=== GOAL ===
Identify the lines bearing the string "else" and gather them.

..............................

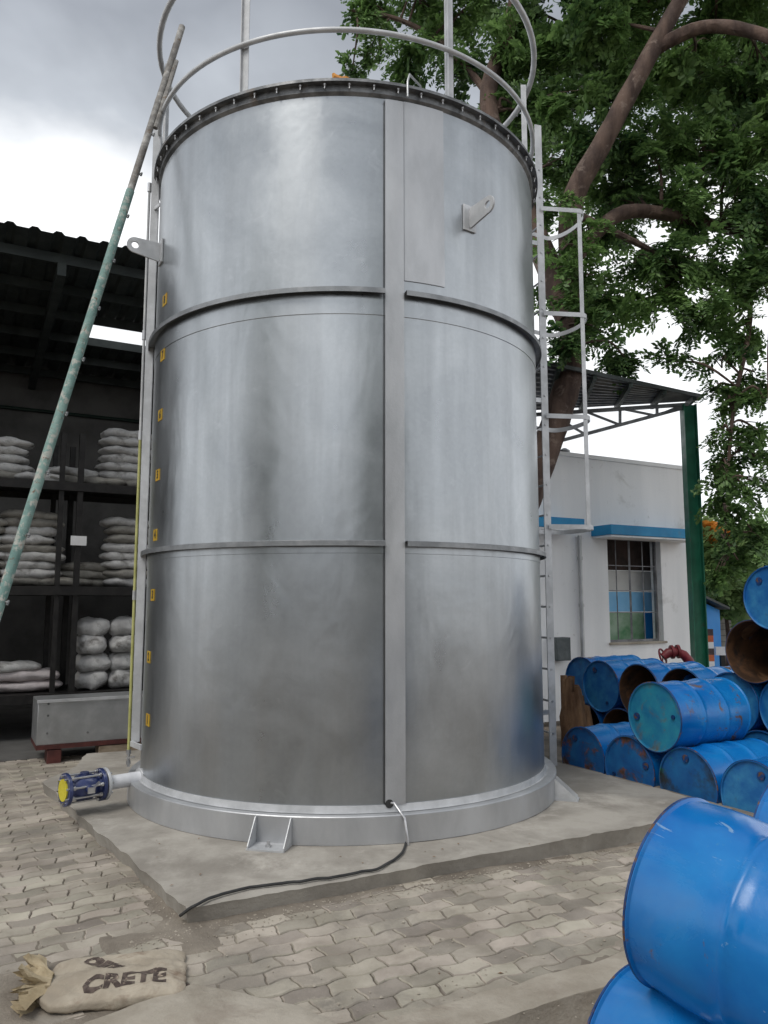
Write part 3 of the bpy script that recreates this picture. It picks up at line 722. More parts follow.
# corrugated roof with one translucent panel opening
pitch = .255; prf = [(0, 0), (.09, 0), (.125, .035), (.185, .035), (.22, 0)]
us = []
k = 0; u0 = eu + SH_L
while u0 + k * pitch < eu + SH_R:
    for a, b in prf: us.append((u0 + k * pitch + a, b))
    k += 1
vsn = 24; vv_ = [ev + DEP * i / vsn for i in range(vsn + 1)]
def roof_hit(px, py):
    o = Vector((0, 0, H)); d = ray(px, py); v0 = o.dot(V); dv_ = d.dot(V)
    # z = E0.z - s (v-ev)
    s = FALL / DEP; t = (E0.z + s * ev - s * v0 - o.z) / (d.z + s * dv_)
    return uv(o + d * t)
h1, h2, h3, h4 = roof_hit(97, 322), roof_hit(150, 332), roof_hit(68, 337), roof_hit(132, 350)
hu0, hu1 = min(h1[0], h3[0]) + .2, max(h2[0], h4[0]) + .1; hv0, hv1 = min(h1[1], h2[1]), max(h3[1], h4[1])
m = MB(); vs = []; nu = len(us)
for v in vv_:
    for (u, dz) in us: vs.append(W(u, v, roofz(v - ev) + dz))
fs = []
for i in range(vsn):
    for j in range(nu - 1):
        uc = (us[j][0] + us[j + 1][0]) / 2; vc = (vv_[i] + vv_[i + 1]) / 2
        if hu0 < uc < hu1 and hv0 < vc < hv1: continue
        a = i * nu + j; fs.append((a, a + 1, a + nu + 1, a + nu))
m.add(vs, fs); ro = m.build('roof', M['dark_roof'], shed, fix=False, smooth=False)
sm = ro.modifiers.new('thick', 'SOLIDIFY'); sm.thickness = .004
for i in range(6):
    v = ev + .45 + i * (DEP - .7) / 5; m = MB()
    m.bar(W(eu + SH_L, v, roofz(v - ev) - .065), W(eu + SH_R, v, roofz(v - ev) - .065), .05, .12); m.build('purlin', M['dark_roof'], shed)
for i in range(4):
    u = eu + SH_L + .4 + i * 2.9; m = MB()
    m.bar(W(u, ev + .4, roofz(0) - .24), W(u, ev + DEP - .1, roofz(DEP) - .22), .1, .18); m.build('rafter', M['dark_roof'], shed)
zr = roofz(DEP) - .02
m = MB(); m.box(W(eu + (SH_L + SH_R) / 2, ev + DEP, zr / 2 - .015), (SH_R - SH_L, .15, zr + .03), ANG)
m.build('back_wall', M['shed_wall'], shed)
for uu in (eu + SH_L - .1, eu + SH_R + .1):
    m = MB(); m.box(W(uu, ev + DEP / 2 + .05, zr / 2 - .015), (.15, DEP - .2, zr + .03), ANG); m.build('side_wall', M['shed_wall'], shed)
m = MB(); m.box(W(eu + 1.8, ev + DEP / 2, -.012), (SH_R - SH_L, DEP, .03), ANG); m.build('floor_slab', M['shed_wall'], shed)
gz = z_at(60, 415, W(eu + 1.5, ev + DEP - .15)); m = MB(); m.tube([W(eu + SH_L, ev + DEP - .12, gz), W(eu + SH_R, ev + DEP - .12, gz)], .03, 8); m.build('wall_pipe', M['green_dark'], shed)
for uu in (eu + SH_L + .02, eu + SH_R - .1):
    m = MB(); m.box(W(uu, ev + .12, roofz(0) / 2 - .1), (.14, .14, roofz(0) - .1), ANG); m.build('column', M['green_dark'], shed)

# storage rack
RK = at(0, 583, 9.5); ru, rv = uv(RK); RZ = (.56, 1.87, 3.19); RD = .95
rack = thing('storage_rack', 'dark steel rack loaded with piled sacks inside the shed', 'rack', (RK.x, RK.y, -.03))
for pxl in (-190, 57, 76, 300):
    q = at(pxl, 583, 9.5); # on the rack's front line
    d_ = ray(pxl, 583); t = rv / d_.dot(V); u = (d_ * t).dot(U) if True else 0
    for dv in (0.0, RD):
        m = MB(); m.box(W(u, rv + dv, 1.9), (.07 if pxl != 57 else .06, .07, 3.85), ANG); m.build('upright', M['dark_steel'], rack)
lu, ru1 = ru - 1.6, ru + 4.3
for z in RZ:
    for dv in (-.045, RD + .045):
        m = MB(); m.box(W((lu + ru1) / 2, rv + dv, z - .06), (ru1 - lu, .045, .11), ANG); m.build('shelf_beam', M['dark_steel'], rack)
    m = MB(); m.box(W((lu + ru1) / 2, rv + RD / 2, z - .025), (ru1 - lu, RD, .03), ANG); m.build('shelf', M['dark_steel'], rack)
def rack_u(px, y=583, dv=0.): d_ = ray(px, y); t = (rv + dv) / d_.dot(V); return (d_ * t).dot(U)
nz_ = z_at(78, 541, W(rack_u(78, 541), rv))
m = MB(); m.box(W(rack_u(78, 541), rv - .06, nz_), (.19, .006, .12), ANG); tag(m.build('paper_notice', M['paper']), 'small white paper notice hung on the dark rack post', 'notice')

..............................

=== THE SOLUTION ===
    d_ = ray(pxl, 583); t = rv / d_.dot(V); u = (d_ * t).dot(U) if True else 0
        m = MB(); m.box(W(u, rv + dv, 1.9), (.07 if pxl != 57 else .06, .07, 3.85), ANG); m.build('upright', M['dark_steel'], rack)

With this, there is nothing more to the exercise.